*Goal of the exercise*: Print the listing below from its opening line through the line holding "rnd = random.Random(7)", both ends included.

*Information supplied*:

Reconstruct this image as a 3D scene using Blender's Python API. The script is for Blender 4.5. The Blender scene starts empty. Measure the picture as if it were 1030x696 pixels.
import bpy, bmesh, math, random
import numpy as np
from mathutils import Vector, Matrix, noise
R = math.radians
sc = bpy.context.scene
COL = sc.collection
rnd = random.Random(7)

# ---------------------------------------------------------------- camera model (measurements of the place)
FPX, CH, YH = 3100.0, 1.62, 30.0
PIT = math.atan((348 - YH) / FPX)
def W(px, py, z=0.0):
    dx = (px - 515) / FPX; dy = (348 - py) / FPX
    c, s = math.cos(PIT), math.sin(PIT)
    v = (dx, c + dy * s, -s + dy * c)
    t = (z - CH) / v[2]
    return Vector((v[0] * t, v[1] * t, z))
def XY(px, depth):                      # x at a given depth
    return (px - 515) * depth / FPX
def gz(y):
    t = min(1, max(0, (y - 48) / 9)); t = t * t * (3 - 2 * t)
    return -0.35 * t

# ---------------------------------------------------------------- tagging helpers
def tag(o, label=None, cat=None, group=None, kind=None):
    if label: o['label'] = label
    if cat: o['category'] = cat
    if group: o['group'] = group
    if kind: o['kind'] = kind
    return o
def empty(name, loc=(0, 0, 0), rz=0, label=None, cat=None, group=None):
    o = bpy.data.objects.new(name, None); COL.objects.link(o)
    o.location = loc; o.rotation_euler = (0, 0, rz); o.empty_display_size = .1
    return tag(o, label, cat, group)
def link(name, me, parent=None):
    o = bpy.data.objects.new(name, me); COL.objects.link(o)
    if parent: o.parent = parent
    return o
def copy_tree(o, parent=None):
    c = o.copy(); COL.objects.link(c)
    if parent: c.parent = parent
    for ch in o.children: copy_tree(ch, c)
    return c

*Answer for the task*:
Reconstruct this image as a 3D scene using Blender's Python API. The script is for Blender 4.5. The Blender scene starts empty. Measure the picture as if it were 1030x696 pixels.
import bpy, bmesh, math, random
import numpy as np
from mathutils import Vector, Matrix, noise
R = math.radians
sc = bpy.context.scene
COL = sc.collection
rnd = random.Random(7)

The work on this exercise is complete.